Dafür gibt es mehrere Gründe: Zum einen liegt es an der Vollzeit, die spielt im Osten eine viel größere Rolle. Beispielsweise ist das Familienmodell Vollzeit/Vollzeit im Osten verbreiteter und das liegt, so die Studie, auch daran, weil dort die Kinderbetreuung viel umfassender ist – immer noch. Ein weiterer Grund für viel Vollzeitbeschäftigung ist das niedrigere Lohnniveau im Osten. Das führt dazu, dass in einer Beziehung, in einer Familie, beide Vollzeit arbeiten müssen, weil es sonst einfach nicht reicht.
Zwei Miniatur-Figuren, eine männlich, eine weiblich, stehen auf einer schiefen Ebene einer Wasserwaage. Die männliche Figur steht etwas weiter unten.
In Rumänien verdienen Frauen und Männer gleich schlecht
Frauen verdienen im EU-Durchschnitt noch immer 16 Prozent weniger als Männer. In Rumänien fällt diese Diskrepanz am geringsten aus. Allerdings fällt der Lohn für alle ziemlich schlecht aus.
Und der Gehaltsabstand zwischen den Geschlechtern ist auch deswegen geringer im Osten, weil Männer nicht so viel verdienen wie im Westen. Dort gebe es einfach deutlich weniger gut bezahlte Industriejobs, sagt Aline Zucco, Genderforscherin bei der Hans-Böckler-Stiftung: "Wenn man sich gerade die hohen Einkommen über 5000 Euro anschaut, sehr häufig bei westdeutschen Männern, Während die ostdeutschen Männern eher niedrigere Einkommen beziehen."
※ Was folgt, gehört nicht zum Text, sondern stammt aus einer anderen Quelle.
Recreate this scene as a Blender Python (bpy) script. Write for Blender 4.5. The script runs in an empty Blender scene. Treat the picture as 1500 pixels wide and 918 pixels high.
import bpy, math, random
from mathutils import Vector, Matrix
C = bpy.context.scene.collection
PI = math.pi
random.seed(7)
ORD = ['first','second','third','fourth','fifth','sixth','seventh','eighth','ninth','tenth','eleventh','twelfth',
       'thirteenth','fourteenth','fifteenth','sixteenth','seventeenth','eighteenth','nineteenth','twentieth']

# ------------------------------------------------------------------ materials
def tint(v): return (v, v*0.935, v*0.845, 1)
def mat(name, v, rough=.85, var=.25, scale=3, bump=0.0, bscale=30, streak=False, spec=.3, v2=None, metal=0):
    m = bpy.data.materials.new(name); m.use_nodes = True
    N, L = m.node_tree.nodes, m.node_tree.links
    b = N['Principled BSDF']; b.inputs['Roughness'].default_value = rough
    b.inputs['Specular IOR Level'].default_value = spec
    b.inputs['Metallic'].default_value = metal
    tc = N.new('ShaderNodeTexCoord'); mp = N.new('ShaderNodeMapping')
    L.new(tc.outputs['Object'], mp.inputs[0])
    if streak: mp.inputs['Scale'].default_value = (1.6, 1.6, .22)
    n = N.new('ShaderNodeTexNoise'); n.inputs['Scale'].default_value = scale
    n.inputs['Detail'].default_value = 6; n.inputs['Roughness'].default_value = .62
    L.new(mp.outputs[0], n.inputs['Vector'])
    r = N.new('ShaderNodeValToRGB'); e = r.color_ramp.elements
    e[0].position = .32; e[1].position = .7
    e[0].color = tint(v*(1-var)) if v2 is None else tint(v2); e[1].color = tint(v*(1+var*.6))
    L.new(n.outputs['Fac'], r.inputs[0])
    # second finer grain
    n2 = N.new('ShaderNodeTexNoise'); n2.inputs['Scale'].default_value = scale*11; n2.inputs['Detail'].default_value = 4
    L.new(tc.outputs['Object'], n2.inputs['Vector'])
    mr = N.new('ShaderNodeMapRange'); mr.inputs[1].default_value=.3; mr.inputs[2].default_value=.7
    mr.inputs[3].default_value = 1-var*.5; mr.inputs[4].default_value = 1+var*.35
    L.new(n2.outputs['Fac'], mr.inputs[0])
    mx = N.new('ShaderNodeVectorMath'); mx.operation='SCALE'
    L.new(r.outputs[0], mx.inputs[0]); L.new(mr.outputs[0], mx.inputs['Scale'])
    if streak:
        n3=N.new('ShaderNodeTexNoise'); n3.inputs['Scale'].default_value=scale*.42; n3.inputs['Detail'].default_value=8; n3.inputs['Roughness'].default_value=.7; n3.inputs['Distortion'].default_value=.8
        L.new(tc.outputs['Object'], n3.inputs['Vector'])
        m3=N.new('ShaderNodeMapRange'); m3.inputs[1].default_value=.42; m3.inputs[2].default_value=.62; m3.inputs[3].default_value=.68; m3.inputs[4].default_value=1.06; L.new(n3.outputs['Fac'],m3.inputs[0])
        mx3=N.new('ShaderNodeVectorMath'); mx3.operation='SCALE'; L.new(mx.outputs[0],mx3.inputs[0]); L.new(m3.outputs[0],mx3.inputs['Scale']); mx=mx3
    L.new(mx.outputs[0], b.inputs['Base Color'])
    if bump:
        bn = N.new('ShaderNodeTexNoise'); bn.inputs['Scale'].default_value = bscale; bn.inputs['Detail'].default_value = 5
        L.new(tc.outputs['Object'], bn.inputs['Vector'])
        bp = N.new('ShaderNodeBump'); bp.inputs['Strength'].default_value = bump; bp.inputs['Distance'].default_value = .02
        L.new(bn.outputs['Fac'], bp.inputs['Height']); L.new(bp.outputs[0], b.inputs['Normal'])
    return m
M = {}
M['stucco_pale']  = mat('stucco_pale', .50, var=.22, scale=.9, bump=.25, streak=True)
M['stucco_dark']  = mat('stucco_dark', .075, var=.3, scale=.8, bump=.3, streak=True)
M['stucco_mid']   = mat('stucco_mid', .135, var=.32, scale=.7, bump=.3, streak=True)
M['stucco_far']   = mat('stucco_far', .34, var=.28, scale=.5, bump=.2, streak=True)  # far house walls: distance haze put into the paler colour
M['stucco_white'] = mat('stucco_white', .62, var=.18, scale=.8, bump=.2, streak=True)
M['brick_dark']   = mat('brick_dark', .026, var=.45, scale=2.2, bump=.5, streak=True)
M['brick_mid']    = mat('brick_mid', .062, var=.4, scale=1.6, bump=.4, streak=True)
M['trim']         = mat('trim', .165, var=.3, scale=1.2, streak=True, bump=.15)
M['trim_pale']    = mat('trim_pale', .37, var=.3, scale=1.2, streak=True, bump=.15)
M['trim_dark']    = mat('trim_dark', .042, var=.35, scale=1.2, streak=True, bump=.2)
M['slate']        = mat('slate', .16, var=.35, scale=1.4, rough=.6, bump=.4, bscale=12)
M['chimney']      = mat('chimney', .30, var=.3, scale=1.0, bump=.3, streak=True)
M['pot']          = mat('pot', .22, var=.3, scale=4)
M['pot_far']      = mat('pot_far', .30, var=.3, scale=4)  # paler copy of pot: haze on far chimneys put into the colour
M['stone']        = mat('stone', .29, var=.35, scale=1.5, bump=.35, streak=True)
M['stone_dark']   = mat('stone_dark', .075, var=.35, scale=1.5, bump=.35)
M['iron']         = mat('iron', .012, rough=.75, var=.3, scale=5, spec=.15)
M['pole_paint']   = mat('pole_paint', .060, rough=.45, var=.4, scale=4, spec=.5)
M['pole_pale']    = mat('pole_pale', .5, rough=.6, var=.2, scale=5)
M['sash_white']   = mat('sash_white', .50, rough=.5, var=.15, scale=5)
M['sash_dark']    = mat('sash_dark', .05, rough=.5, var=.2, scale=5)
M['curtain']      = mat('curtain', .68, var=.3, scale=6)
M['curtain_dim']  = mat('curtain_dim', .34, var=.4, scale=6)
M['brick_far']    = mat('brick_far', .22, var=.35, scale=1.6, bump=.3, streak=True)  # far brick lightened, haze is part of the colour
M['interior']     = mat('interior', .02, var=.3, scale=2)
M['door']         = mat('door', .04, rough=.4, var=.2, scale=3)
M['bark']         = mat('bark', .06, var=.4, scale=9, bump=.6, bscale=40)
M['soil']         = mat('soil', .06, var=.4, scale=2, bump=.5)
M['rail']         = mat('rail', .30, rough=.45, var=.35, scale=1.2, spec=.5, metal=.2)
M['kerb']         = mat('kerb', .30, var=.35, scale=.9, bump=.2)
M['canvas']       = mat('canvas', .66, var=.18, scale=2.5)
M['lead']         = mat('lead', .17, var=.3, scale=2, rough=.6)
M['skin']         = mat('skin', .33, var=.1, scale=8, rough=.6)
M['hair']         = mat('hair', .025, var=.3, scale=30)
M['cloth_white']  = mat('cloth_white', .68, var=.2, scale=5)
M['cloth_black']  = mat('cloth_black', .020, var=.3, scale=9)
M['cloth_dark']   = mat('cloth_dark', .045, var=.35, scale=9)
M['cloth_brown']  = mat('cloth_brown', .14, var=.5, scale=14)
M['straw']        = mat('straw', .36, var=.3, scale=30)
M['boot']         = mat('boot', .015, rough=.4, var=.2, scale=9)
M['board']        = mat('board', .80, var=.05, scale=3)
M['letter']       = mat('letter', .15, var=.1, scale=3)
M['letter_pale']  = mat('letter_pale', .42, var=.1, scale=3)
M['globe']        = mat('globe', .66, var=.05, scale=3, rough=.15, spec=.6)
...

Warum sind Frauen im Osten stärker in Führungspositionen?

Das hat laut Aline Zucco auch damit zu tun, dass im Osten mehr in Vollzeit gearbeitet wird. Und Führungspositionen in erster Linie als Vollzeit angeboten werden. Was die Genderforscherin nicht unbedingt gutheißt. Weil es mit Führen in Teilzeit längst alternative Modell gibt.
Die besten Einkommenschancen auf dem Arbeitsmarkt haben im Durchschnitt und statistisch gesehen übrigens laut der Studie Männer aus den westlichen Bundesländern. Mit neuer Ansiedlung von Industriestandorten – wie Tesla in Brandenburg, und Batteriefabriken in Brandenburg und Thüringen etwa – könnte sich daran aber etwas tun.

Was sagt uns so eine Studie 30 Jahre nach der Wiedervereinigung?

Menschen ziehen um: Wer in Sachsen geboren ist, zieht vielleicht nach Bayern – und anders herum. Aline Zucco ist deshalb überzeugt, dass die Unterschiede weniger mit den Menschen und mehr mit den Bedingungen vor Ort zusammenhängen.
"Wir schauen uns nur den Querschnitt an, wer lebt heute im Westen und im Osten, vergleichen das, aber merken, dass vieles von den institutionellen Rahmenbedingungen abhängt", sagt Zucco.
Und damit ist dann im Wesentlichen gemeint: Die Ganztags-Kinderbetreuung, das Kita-Angebot. Und auch darüber hinaus geht es um die Forderung nach mehr Partnermonaten beim Elterngeld, kein Ehegattensplitting – das wären dann so die üblichen Forderungen – in Richtung Politik, die diese Studie ableitet.